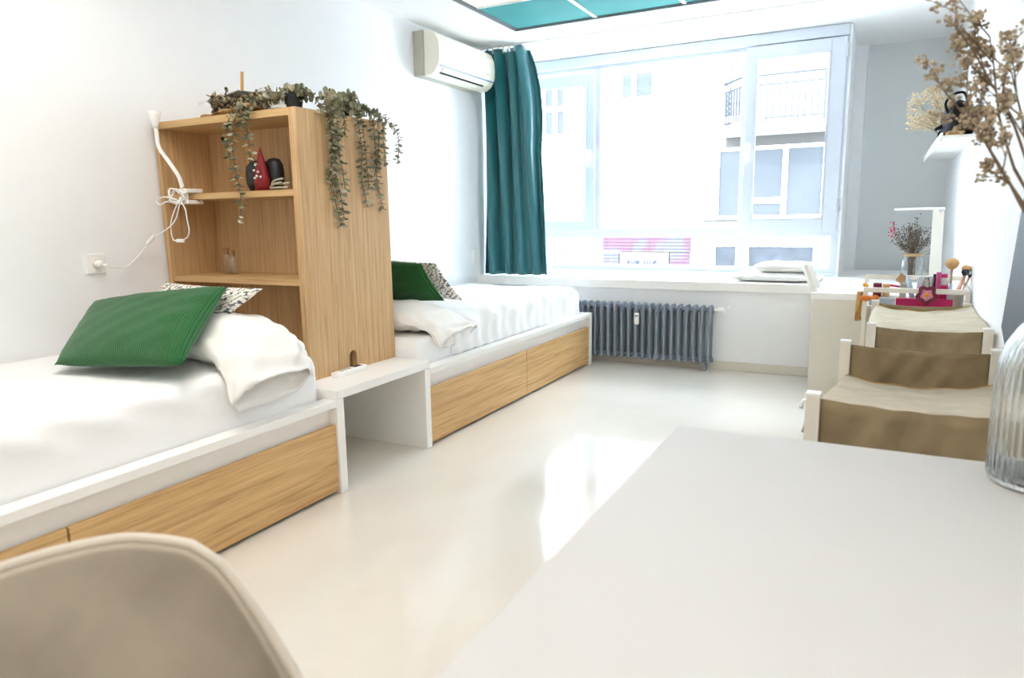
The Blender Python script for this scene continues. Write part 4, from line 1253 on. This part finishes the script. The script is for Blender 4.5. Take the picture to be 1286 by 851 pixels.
obj('strap', MB().tube(bez([(3.87, 5.60, 1.93), (3.845, 5.58, 2.0), (3.88, 5.57, 2.05), (3.94, 5.57, 2.06), (3.97, 5.58, 2.0)], 6), 0.008, 8), 'blackbag', bg, smooth=True)
obj('side_tab', MB().tube([(3.862, 5.66, 1.845), (3.832, 5.65, 1.862), (3.80, 5.64, 1.842)], [0.012, 0.013, 0.01], 8).tube([(3.85, 5.7, 1.80), (3.83, 5.68, 1.83), (3.822, 5.66, 1.80)], 0.008, 8), 'blackbag', bg, smooth=True)
mk('shelf_pebble', 'flat pale orange wooden disc in front of the black bag on the shelf', 'ornament', MB().lathe([(0.035, 0.0), (0.045, 0.008), (0.045, 0.02), (0.035, 0.028), (0.001, 0.03)], (0, 0, 0), 20).xf(Matrix.Translation((3.90, 5.465, 1.7825)) @ Matrix.Diagonal((1.1, 0.9, 1.0, 1))), 'stick', smooth=False)
df = thing('dried_flowers', 'spray of pale dried florets behind the black bag on the shelf', 'dried flowers', (3.88, 6.4, 1.782))
ms, mf = MB(), MB()
for i in range(16):
    e = Vector((3.77 + random.uniform(-0.09, 0.16), 6.45 + random.uniform(-0.12, 0.12), 2.08 + random.uniform(-0.12, 0.14)))
    s0 = Vector((3.93, 6.25, 1.785))
    mid = s0.lerp(e, 0.5) + Vector((0, 0, 0.03))
    ms.tube(bez([s0, mid, e], 4), 0.0017, 4)
    for q_ in range(64):
        mf.ball(e + rnd(0.05), random.uniform(0.004, 0.007), 6, 4)
obj('stems', ms, 'stem', df)
obj('florets', mf, 'paleflower', df)['kind'] = 'stuff'

# dark panel on the right wall
fp = thing('wall_board', 'dark slate framed board leaning at the right wall above the armchair', 'board', (4.0, 2.9, 0.72))
m = MB().box(-0.014, 0.014, -0.45, 0.0, 0.0, 1.0)
rotm = Matrix.Translation((3.985, 3.34, 0.85)) @ Matrix.Rotation(math.radians(23), 4, 'X')
obj('frame', m.xf(rotm), 'slate', fp, bevel=0.003)

# ------------------------------------------------------------------ front table
tb = thing('table', 'large white table in the foreground', 'table', (3.54, 0.85, 0))
def rrect(x0, x1, y0, y1, r, n=6):
    P_ = []
    for (cx_, cy_, a0) in ((x1 - r, y1 - r, 0), (x0 + r, y1 - r, PI / 2), (x0 + r, y0 + r, PI), (x1 - r, y0 + r, 1.5 * PI)):
        for i in range(n + 1):
            a_ = a0 + PI / 2 * i / n
            P_.append((cx_ + r * math.cos(a_), cy_ + r * math.sin(a_)))
    return P_
obj('tabletop', MB().prism(rrect(3.068, 4.02, -0.35, 1.857, 0.015), 0.70, 0.74, axis='z'), 'tabletop', tb, bevel=0.003)
for x in (3.10, 3.93):
    for y in (-0.31, 1.77):
        obj('leg', MB().box(x, x + 0.055, y, y + 0.055, 0, 0.6995), 'white', tb, bevel=0.003)
obj('apron', MB().box(3.156, 3.929, 1.78, 1.80, 0.62, 0.6995).box(3.156, 3.929, -0.29, -0.27, 0.62, 0.6995), 'white', tb)

# vase with tall dried stems
VX, VY = 3.862, 1.745
vs_ = thing('glass_vase', 'ribbed clear glass bottle vase on the front table', 'vase', (VX, VY, 0.7405))
prof = [(0.088, 0.0), (0.100, 0.006), (0.104, 0.02), (0.104, 0.215), (0.101, 0.25), (0.090, 0.29), (0.070, 0.325), (0.047, 0.352), (0.034, 0.378), (0.030, 0.41), (0.031, 0.45), (0.036, 0.46), (0.031, 0.462), (0.026, 0.45), (0.026, 0.41), (0.030, 0.376), (0.043, 0.35), (0.066, 0.322), (0.086, 0.287), (0.097, 0.25), (0.0995, 0.215), (0.0995, 0.024), (0.09, 0.014), (0.001, 0.012)]
pr2 = []
for (a0, z0), (a1, z1) in zip(prof, prof[1:]):
    for i in range(3): pr2.append((a0 + (a1 - a0) * i / 3, z0 + (z1 - z0) * i / 3))
pr2.append(prof[-1])
obj('vase', MB().lathe(pr2, (VX, VY, 0.7405), 264, rib=(0.009, 44)), 'ribglass', vs_, smooth=True)
br = thing('dried_branches', 'tall beige dried branches rising from the ribbed vase', 'dried branches', (VX, VY, 0.76))
ms, mf = MB(), MB()
random.seed(21)
def cluster(p, n, sp):
    for i in range(n):
        c_ = p + rnd(sp)
        mf.ball(c_, random.uniform(0.0025, 0.0052), 6, 4, (1, 1, random.uniform(0.6, 1)))
def twig(p, d_, L_, lev):
    pts = [p]
    q_ = p.copy(); dd = d_.normalized()
    n = 5
    for i in range(n):
        dd = (dd + rnd(0.10) + Vector((0, 0, 0.03))).normalized()
        q_ = q_ + dd * (L_ / n)
        pts.append(q_.copy())
    r0 = [0.0028, 0.0018, 0.0011, 0.0008][lev]
    ms.tube(pts, [r0 * (1 - 0.5 * i / n) for i in range(n + 1)], 5)
    if lev >= 2:
        cluster(pts[-1], random.randint(4, 6), 0.009)
        cluster(pts[3], random.randint(1, 3), 0.009)
    if lev < 3:
        for i in range(1, n + 1):
            if lev == 0 and i < 2: continue
            for s_ in range(1):
                if random.random() < (0.98, 0.9, 0.3)[lev]:
                    side = rnd(); side = (side - dd * side.dot(dd)).normalized()
                    twig(pts[i], dd * 0.8 + side * 0.6, L_ * random.uniform(0.3, 0.48), lev + 1)
for (e, s0) in (((3.645, 1.74, 1.55), 0), ((3.635, 1.75, 1.64), 0), ((3.67, 1.72, 1.70), 0), ((3.72, 1.76, 1.58), 0), ((3.76, 1.72, 1.74), 0), ((3.69, 1.70, 1.44), 0)):
    neckp = Vector((VX - 0.008 + random.uniform(-0.008, 0.008), VY + random.uniform(-0.01, 0.01), 1.195))
    b0 = Vector((VX + random.uniform(-0.04, 0.06), VY + random.uniform(-0.05, 0.05), 0.775))
    E_ = Vector(e)
    ms.tube(bez([b0, b0.lerp(neckp, 0.6), neckp, neckp.lerp(E_, 0.45) + Vector((0.0, 0, -0.01))], 5), 0.0032, 6)
    st_ = neckp.lerp(E_, 0.45) + Vector((0.0, 0, -0.01))
    twig(st_, E_ - st_, (E_ - st_).length * 0.95, 0)
obj('stems', ms, 'twig', br)
obj('buds', mf, 'buds', br)['kind'] = 'stuff'

# ------------------------------------------------------------------ foreground tub chair
fc = thing('tub_chair', 'taupe velvet tub chair in the foreground tucked to the table', 'chair', (2.78, 0.33, 0), 'dining chairs')
CYc = 0.30
def rim(s):
    """s from -1 (near arm) over the back (0) to 1 (far arm)"""
    a_ = s * 1.95
    hw = 0.355
    x = 2.95 - 0.40 * math.copysign(abs(math.cos(a_)) ** 0.75, math.cos(a_))
    y = CYc + hw * math.copysign(abs(math.sin(a_)) ** 0.62, math.sin(a_))
    z = 0.58
    T = ((2.50, 0.870), (2.62, 0.868), (2.69, 0.852), (2.735, 0.820), (2.79, 0.74), (2.84, 0.66), (2.91, 0.605), (3.05, 0.585), (3.3, 0.58))
    for (xa, za), (xb, zb) in zip(T, T[1:]):
        if xa <= x <= xb:
            z = za + (zb - za) * (x - xa) / (xb - xa)
    return Vector((x, y, z))
def shell(u, v):
    s = 2 * u - 1
    R_ = rim(s)
    low = Vector((2.98 + (R_.x - 2.98) * 0.72, CYc + (R_.y - CYc) * 0.74, 0.43))
    p_ = R_.lerp(low, v)
    bul = 0.035 * math.sin(PI * v)
    out = Vector((R_.x - 2.98, R_.y - CYc, 0)).normalized()
    return p_ + out * bul
obj('backrest', MB().grid(shell, 64, 20), 'velvet', fc, smooth=True, solid=0.032, bevel=0.012, seg=4)
obj('piping', MB().tube([shell(i / 60, 0.0) + Vector((0, 0, 0.004)) for i in range(61)], 0.008, 8), 'piping', fc, smooth=True)
obj('seat', MB().lathe([(0.001, 0.40), (0.24, 0.40), (0.265, 0.42), (0.265, 0.46), (0.24, 0.485), (0.001, 0.495)], (2.95, CYc, 0), 32), 'velvet', fc, smooth=True)
for sx in (-1, 1):
    for sy_ in (-1, 1):
        obj('leg', MB().tube([(2.95 + 0.15 * sx, CYc + 0.15 * sy_, 0.41), (2.95 + 0.22 * sx, CYc + 0.21 * sy_, 0.0)], [0.016, 0.010], 10), 'black', fc)

# ------------------------------------------------------------------ the building across the street
FY = 16.0
bd = thing('building', 'white rendered building across the street with balcony and shop shutter', 'building', (0, FY, -4))
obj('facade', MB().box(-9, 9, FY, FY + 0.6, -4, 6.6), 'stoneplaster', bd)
obj('brick_pier', MB().box(0.06, 0.50, FY - 0.08, FY - 0.001, 3.05, 6.2), 'brick', bd)
obj('brick_pier', MB().box(2.42, 2.9, FY - 0.08, FY - 0.001, 3.2, 6.2), 'brick', bd)
bal = obj('balcony', MB().prism([(0.30, FY - 0.001), (0.84, FY - 0.76), (2.55, FY - 0.76), (2.55, FY - 0.001)], 2.93, 3.10, axis='z'), 'stoneplaster', bd, bevel=0.01)
rl = MB()
YB = FY - 0.72
def bar(a_, b_, r_=0.02): rl.tube([a_, b_], r_, 6)
A0 = (0.36, FY - 0.04); A1 = (0.86, YB)
for z, r_ in ((4.02, 0.024), (3.84, 0.016), (3.2, 0.016)):
    bar((A1[0], YB, z), (2.40, YB, z), r_)
    bar((A0[0], A0[1], z), (A1[0], A1[1], z), r_)
for i in range(14):
    x = A1[0] + i * (2.40 - A1[0]) / 13
    bar((x, YB, 3.1 if i in (0, 4, 9, 13) else 3.2), (x, YB, 4.02 if i in (0, 13) else 3.84), 0.026 if i in (0, 13) else 0.015)
for i in range(7):
    f_ = i / 7
    bar((A0[0] + (A1[0] - A0[0]) * f_, A0[1] + (A1[1] - A0[1]) * f_, 3.1 if i == 0 else 3.2), (A0[0] + (A1[0] - A0[0]) * f_, A0[1] + (A1[1] - A0[1]) * f_, 4.02 if i == 0 else 3.84), 0.026 if i == 0 else 0.02)
obj('railing', rl, 'extrail', bal)
obj('soffit', MB().box(0.45, 2.50, FY - 0.10, FY - 0.001, 2.72, 2.929), 'extgrey', bd)
def far_window(x0, x1, z0, z1, bars_x=(), bars_z=(), pane_m='extpane'):
    fr_ = rect_frame(x0, x1, z0, z1, 0.07, 0.07, 0.07, 0.07, FY - 0.07, FY - 0.001)
    for bx in bars_x: fr_.box(bx - 0.05, bx + 0.05, FY - 0.07, FY - 0.001, z0 + 0.07, z1 - 0.07)
    for (bx0, bx1, bz) in bars_z: fr_.box(bx0, bx1, FY - 0.065, FY - 0.001, bz - 0.06, bz + 0.06)
    wf = obj('window', fr_, 'pvc', bd)
    obj('pane', MB().box(x0 + 0.07, x1 - 0.07, FY - 0.03, FY - 0.002, z0 + 0.07, z1 - 0.07), pane_m, wf)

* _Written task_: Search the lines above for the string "stoneplaster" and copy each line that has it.

* _Response_:
obj('facade', MB().box(-9, 9, FY, FY + 0.6, -4, 6.6), 'stoneplaster', bd)
bal = obj('balcony', MB().prism([(0.30, FY - 0.001), (0.84, FY - 0.76), (2.55, FY - 0.76), (2.55, FY - 0.001)], 2.93, 3.10, axis='z'), 'stoneplaster', bd, bevel=0.01)